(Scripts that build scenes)
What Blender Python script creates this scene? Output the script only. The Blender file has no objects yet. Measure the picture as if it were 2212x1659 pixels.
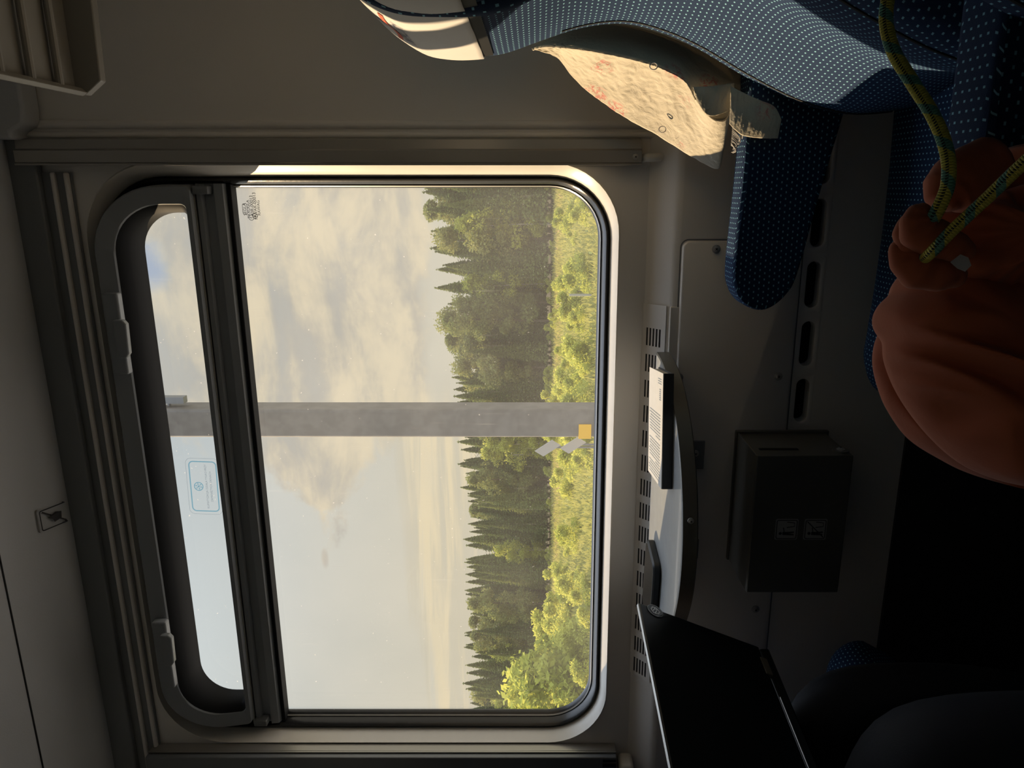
import bpy, bmesh, math, random
from mathutils import Vector, Matrix, noise
random.seed(7)
S = bpy.context.scene
COL = S.collection
PI = math.pi
# ---------------------------------------------------------------- camera, world, sun
F = 1590.0; CX = 829.5; HZ = 1160.0; EYE = 1.05
CA, SA = 0.9666, 0.2562
cd = bpy.data.cameras.new('camera'); cam = bpy.data.objects.new('camera', cd); COL.objects.link(cam)
cd.sensor_fit = 'HORIZONTAL'; cd.sensor_width = 36; cd.lens = 36*F/2212; cd.shift_x = -(HZ-1106)/2212
cd.clip_start = 0.02; cd.clip_end = 600
m = Matrix(((0, CA, SA), (0, SA, -CA), (-1, 0, 0))).to_4x4(); m.translation = (0, 0, EYE)
cam.matrix_world = m                                     # the phone is held on its side: the photo's left is up
S.camera = cam
S.view_settings.view_transform = 'Standard'; S.view_settings.look = 'None'
S.view_settings.exposure = 0.25; S.view_settings.gamma = 1.0; S.view_settings.use_curve_mapping = False
S.cycles.use_denoising = True; S.cycles.max_bounces = 10; S.cycles.transparent_max_bounces = 24
S.cycles.sample_clamp_indirect = 4.0

SUN_DIR = Vector((-1.0, 0.45, 0.50)).normalized()       # towards the sun
sl = bpy.data.lights.new('sun', 'SUN'); so = bpy.data.objects.new('sun', sl); COL.objects.link(so)
sl.energy = 7.4; sl.color = (1.0, 0.74, 0.45); sl.angle = 0.009
so.rotation_euler = SUN_DIR.to_track_quat('Z', 'Y').to_euler()

class NB:                                                # small helper to write node maths
    def __init__(s, nt): s.nt = nt; s.n = nt.nodes; s.l = nt.links
    def node(s, t, **k):
        n = s.n.new(t)
        for a, b in k.items(): setattr(n, a, b)
        return n
    def put(s, sock, v):
        if hasattr(v, 'is_linked') or hasattr(v, 'links'): s.l.new(v, sock)
        else: sock.default_value = v
    def m(s, op, a, b=0.0, c=0.0, clamp=False):
        n = s.n.new('ShaderNodeMath'); n.operation = op; n.use_clamp = clamp
        s.put(n.inputs[0], a); s.put(n.inputs[1], b); s.put(n.inputs[2], c); return n.outputs[0]
    def ss(s, v, lo, hi):                                # smooth step, may run downwards
        n = s.n.new('ShaderNodeMapRange'); n.interpolation_type = 'SMOOTHSTEP'
        s.put(n.inputs[0], v)
        if lo < hi: n.inputs[1].default_value = lo; n.inputs[2].default_value = hi; n.inputs[3].default_value = 0; n.inputs[4].default_value = 1
        else: n.inputs[1].default_value = hi; n.inputs[2].default_value = lo; n.inputs[3].default_value = 1; n.inputs[4].default_value = 0
        return n.outputs[0]
    def mix(s, f, a, b):
        n = s.n.new('ShaderNodeMix'); n.data_type = 'RGBA'
        s.put(n.inputs[0], f); s.put(n.inputs[6], a); s.put(n.inputs[7], b); return n.outputs[2]
    def noise(s, vec, scale, detail=3, rough=0.5, dist=0.0):
        n = s.n.new('ShaderNodeTexNoise'); s.put(n.inputs['Vector'], vec); n.inputs['Scale'].default_value = scale
        n.inputs['Detail'].default_value = detail; n.inputs['Roughness'].default_value = rough; n.inputs['Distortion'].default_value = dist
        return n.outputs[0]
    def xyz(s, x, y, z):
        n = s.n.new('ShaderNodeCombineXYZ'); s.put(n.inputs[0], x); s.put(n.inputs[1], y); s.put(n.inputs[2], z); return n.outputs[0]
    def sep(s, v):
        n = s.n.new('ShaderNodeSeparateXYZ'); s.put(n.inputs[0], v); return n.outputs
    def tc(s, k='Object'):
        return s.n.new('ShaderNodeTexCoord').outputs[k]

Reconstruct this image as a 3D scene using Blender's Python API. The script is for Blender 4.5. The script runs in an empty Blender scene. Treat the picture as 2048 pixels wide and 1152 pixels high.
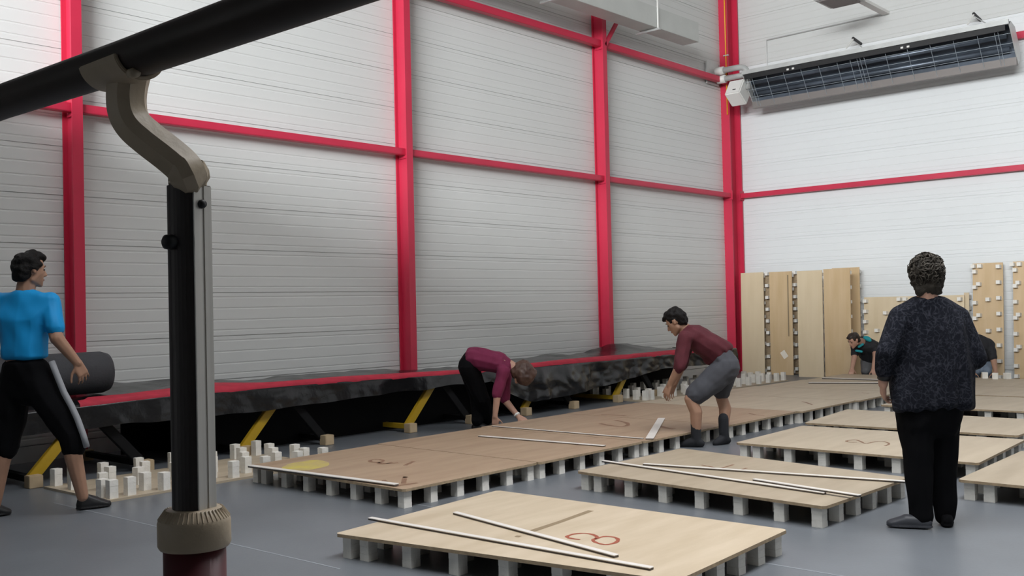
import bpy, bmesh, math, random
import numpy as np
from math import sin, cos, pi, radians, sqrt
from mathutils import Vector, Matrix, noise
random.seed(7)
SC = bpy.context.scene
COL = SC.collection
# ------------------------------------------------------------------ camera
FPX, YAW, PIT, ROL, HC = 2000.0, .7319, .0191, -.0233, 1.35
def _rows():
    f = Vector((0, cos(PIT), sin(PIT))); r = Vector((1, 0, 0)); u = r.cross(f)
    r2 = cos(ROL)*r + sin(ROL)*u; u2 = -sin(ROL)*r + cos(ROL)*u
    m = Matrix.Rotation(YAW, 3, 'Z')
    return m @ r2, m @ u2, m @ f
CR, CU, CF = _rows()
CAM = Vector((0, 0, HC))
cd = bpy.data.cameras.new('camera'); cam = bpy.data.objects.new('camera', cd); COL.objects.link(cam)
cam.matrix_world = Matrix.Translation(CAM) @ Matrix((CR, CU, -CF)).transposed().to_4x4()
cd.sensor_width = 36; cd.lens = FPX/2048*36; cd.clip_start = .05; cd.clip_end = 200
SC.camera = cam
# ------------------------------------------------------------------ light
SC.view_settings.view_transform = 'Standard'; SC.view_settings.look = 'None'
SC.view_settings.gamma = 1; SC.view_settings.use_curve_mapping = False
SC.view_settings.exposure = 0.15
w = bpy.data.worlds.new('world'); SC.world = w; w.use_nodes = True
w.node_tree.nodes['Background'].inputs[0].default_value = (.86, .93, 1, 1)
w.node_tree.nodes['Background'].inputs[1].default_value = .06
def area(name, loc, target, sx, sy, power, color=(1, 1, 1)):
    l = bpy.data.lights.new(name, 'AREA'); l.shape = 'RECTANGLE'; l.size = sx; l.size_y = sy
    l.energy = power; l.color = color
    o = bpy.data.objects.new(name, l); COL.objects.link(o); o.location = loc
    o.rotation_euler = (Vector(target)-Vector(loc)).to_track_quat('-Z', 'Y').to_euler()
    return o
area('skylight', (-1.2, 5.0, 8.45), (-1.2, 5.0, 0), 2.6, 8.5, 440, (.97, .98, 1)).data.spread = radians(118)
area('gable_window', (1.5, -12.5, 6.7), (-3, 12, 2.0), 13, 2.6, 6400, (.95, .98, 1))
# ------------------------------------------------------------------ helpers
def ray(x, y): return CF + CR*((x-1024)/FPX) - CU*((y-576)/FPX)
def at_z(x, y, z=0): d = ray(x, y); return CAM + d*((z-HC)/d.z)
def at_x(x, y, X): d = ray(x, y); return CAM + d*(X/d.x)
def at_y(x, y, Y): d = ray(x, y); return CAM + d*(Y/d.y)
def at_d(x, y, D): return CAM + ray(x, y)*D
class MB:
    def __init__(s): s.v = []; s.f = []
    def add(s, vs, fs):
        n = len(s.v); s.v += [tuple(p) for p in vs]; s.f += [tuple(i+n for i in f) for f in fs]; return s
    def box(s, x0, x1, y0, y1, z0, z1, m=None):
        vs = [Vector((x, y, z)) for z in (z0, z1) for x, y in ((x0, y0), (x1, y0), (x1, y1), (x0, y1))]
        if m: vs = [m @ p for p in vs]
        return s.add(vs, [(3, 2, 1, 0), (4, 5, 6, 7), (0, 1, 5, 4), (1, 2, 6, 5), (2, 3, 7, 6), (3, 0, 4, 7)])
    def slab(s, quad, z0, z1):
        vs = [(p[0], p[1], z) for z in (z0, z1) for p in quad]
        return s.add(vs, [(3, 2, 1, 0), (4, 5, 6, 7), (0, 1, 5, 4), (1, 2, 6, 5), (2, 3, 7, 6), (3, 0, 4, 7)])
    def sweep(s, path, sect, up=(0, 0, 1), cap=True, scales=None):
        """sweep a closed 2-D section (list of (a,b)) along path; a = side, b = up-ish"""
        path = [Vector(p) for p in path]; n = len(sect); base = len(s.v); k = len(path)
        for i, p in enumerate(path):
            t = (path[min(i+1, k-1)]-path[max(i-1, 0)]).normalized()
            a = Vector(up).cross(t)
            if a.length < 1e-4: a = Vector((1, 0, 0)).cross(t)
            a.normalize(); b = t.cross(a); sc = scales[i] if scales else 1
            for (q, r) in sect: s.v.append(tuple(p + a*q*sc + b*r*sc))
        for i in range(k-1):
            for j in range(n):
                j2 = (j+1) % n
                s.f.append((base+i*n+j, base+i*n+j2, base+(i+1)*n+j2, base+(i+1)*n+j))
        if cap:
            s.f.append(tuple(base+j for j in reversed(range(n))))
            s.f.append(tuple(base+(k-1)*n+j for j in range(n)))
        return s
    def tube(s, path, r, n=12, up=(0, 0, 1), scales=None, cap=True):
        return s.sweep(path, [(r*cos(2*pi*i/n), r*sin(2*pi*i/n)) for i in range(n)], up, cap, scales)
    def lathe(s, prof, c=(0, 0, 0), n=28):
        base = len(s.v); k = len(prof)
        for r, z in prof:
            for i in range(n): s.v.append((c[0]+r*cos(2*pi*i/n), c[1]+r*sin(2*pi*i/n), c[2]+z))
        for i in range(k-1):
            for j in range(n):
                j2 = (j+1) % n
                s.f.append((base+i*n+j, base+i*n+j2, base+(i+1)*n+j2, base+(i+1)*n+j))
        s.f.append(tuple(base+j for j in reversed(range(n)))); s.f.append(tuple(base+(k-1)*n+j for j in range(n)))
        return s
    def mesh(s, name, smooth=False, bevel=0, seg=2):
        me = bpy.data.meshes.new(name); me.from_pydata(s.v, [], s.f); me.update()
        if bevel or True:
            bm = bmesh.new(); bm.from_mesh(me); bmesh.ops.recalc_face_normals(bm, faces=bm.faces)
            if bevel:
                bmesh.ops.bevel(bm, geom=[e for e in bm.edges if e.calc_face_angle(0) > .5], offset=bevel, segments=seg, affect='EDGES', clamp_overlap=True)
            bm.to_mesh(me); bm.free()
        if smooth: me.polygons.foreach_set('use_smooth', [True]*len(me.polygons))
        return me
def link(name, me, mat=None, parent=None, loc=None):
    o = bpy.data.objects.new(name, me); COL.objects.link(o)
    if mat and me and not me.materials: me.materials.append(mat)
    if parent: o.parent = parent
    if loc is not None: o.location = loc
    return o
def tag(o, label, cat, group=None):
    o['label'] = label; o['category'] = cat
    if group: o['group'] = group
    return o
def thing(name, label, cat, loc=(0, 0, 0), rz=0, group=None):
    o = bpy.data.objects.new(name, None); COL.objects.link(o); o.location = loc; o.rotation_euler = (0, 0, rz)
    o.empty_display_size = .1
    return tag(o, label, cat, group)
def part(name, mb, mat, parent, smooth=False, bevel=0, seg=2, world=True):
    """mesh given in world coordinates, re-expressed in the parent's frame"""
    me = mb.mesh(name, smooth, bevel, seg) if isinstance(mb, MB) else mb
    if world and parent:
        M = Matrix.LocRotScale(parent.location, parent.rotation_euler, None) if parent.parent is None else WM[parent.name]
        me.transform(M.inverted())
    return link(name, me, mat, parent)
WM = {}
def sub(o): WM[o.name] = Matrix.LocRotScale(o.parent.location, o.parent.rotation_euler, None); return o
def struct(name, me, mat): o = link(name, me, mat); o['kind'] = 'structure'; return o
# ------------------------------------------------------------------ materials
def mat(name, col, rough=.6, metal=0, var=.0, scale=8, bump=0, bscale=40, spec=.5, col2=None, stretch=None, coat=0, detail=4):
    m = bpy.data.materials.new(name); m.use_nodes = True; nt = m.node_tree; b = nt.nodes['Principled BSDF']
    b.inputs['Base Color'].default_value = (*col, 1); b.inputs['Roughness'].default_value = rough
    b.inputs['Metallic'].default_value = metal; b.inputs['Specular IOR Level'].default_value = spec
    if coat: b.inputs['Coat Weight'].default_value = coat
    tc = nt.nodes.new('ShaderNodeTexCoord'); mp = nt.nodes.new('ShaderNodeMapping')
    nt.links.new(tc.outputs['Object'], mp.inputs[0])
    if stretch: mp.inputs['Scale'].default_value = stretch
    if var or col2:
        n = nt.nodes.new('ShaderNodeTexNoise'); n.inputs['Scale'].default_value = scale; n.inputs['Detail'].default_value = detail
        nt.links.new(mp.outputs[0], n.inputs['Vector'])
        r = nt.nodes.new('ShaderNodeValToRGB'); r.color_ramp.elements[0].position = .3; r.color_ramp.elements[1].position = .7
        c2 = col2 or tuple(min(1, c*(1+var)) for c in col); c1 = col if col2 else tuple(c*(1-var) for c in col)
        r.color_ramp.elements[0].color = (*c1, 1); r.color_ramp.elements[1].color = (*c2, 1)
        nt.links.new(n.outputs['Fac'], r.inputs[0]); nt.links.new(r.outputs[0], b.inputs['Base Color'])
    if bump:
        n2 = nt.nodes.new('ShaderNodeTexNoise'); n2.inputs['Scale'].default_value = bscale; n2.inputs['Detail'].default_value = 3
        nt.links.new(mp.outputs[0], n2.inputs['Vector'])
        bp = nt.nodes.new('ShaderNodeBump'); bp.inputs['Strength'].default_value = bump; bp.inputs['Distance'].default_value = .01
        nt.links.new(n2.outputs['Fac'], bp.inputs['Height']); nt.links.new(bp.outputs[0], b.inputs['Normal'])
    return m
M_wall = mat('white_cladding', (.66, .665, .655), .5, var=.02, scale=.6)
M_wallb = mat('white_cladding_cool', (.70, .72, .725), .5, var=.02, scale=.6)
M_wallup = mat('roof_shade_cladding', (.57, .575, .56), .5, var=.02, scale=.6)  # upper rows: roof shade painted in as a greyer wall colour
M_ceil = mat('ceiling_sheet', (.55, .55, .54), .7)
M_floor = mat('blue_grey_resin', (.138, .150, .166), .38, var=.13, scale=1.3, bump=.05, bscale=60, detail=6)
M_joint = mat('joint_sealant', (.30, .32, .35), .6)
M_red = mat('red_paint', (.54, .022, .062), .42, var=.05, scale=2)
M_ply = mat('birch_plywood', (.47, .38, .265), .5, col2=(.56, .465, .345), scale=1.6, stretch=(6, 1, 1), detail=6)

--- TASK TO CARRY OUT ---
From the material above, gather all lines that include the string "pixels" and copy them.

--- PROBLEM SOLUTION ---
What Blender Python script creates this scene? Output the script only. The Blender file has no objects yet. Measure the picture as if it were 2212x1659 pixels.
Reconstruct this image as a 3D scene using Blender's Python API. The script is for Blender 4.5. The script runs in an empty Blender scene. Treat the picture as 2048 pixels wide and 1152 pixels high.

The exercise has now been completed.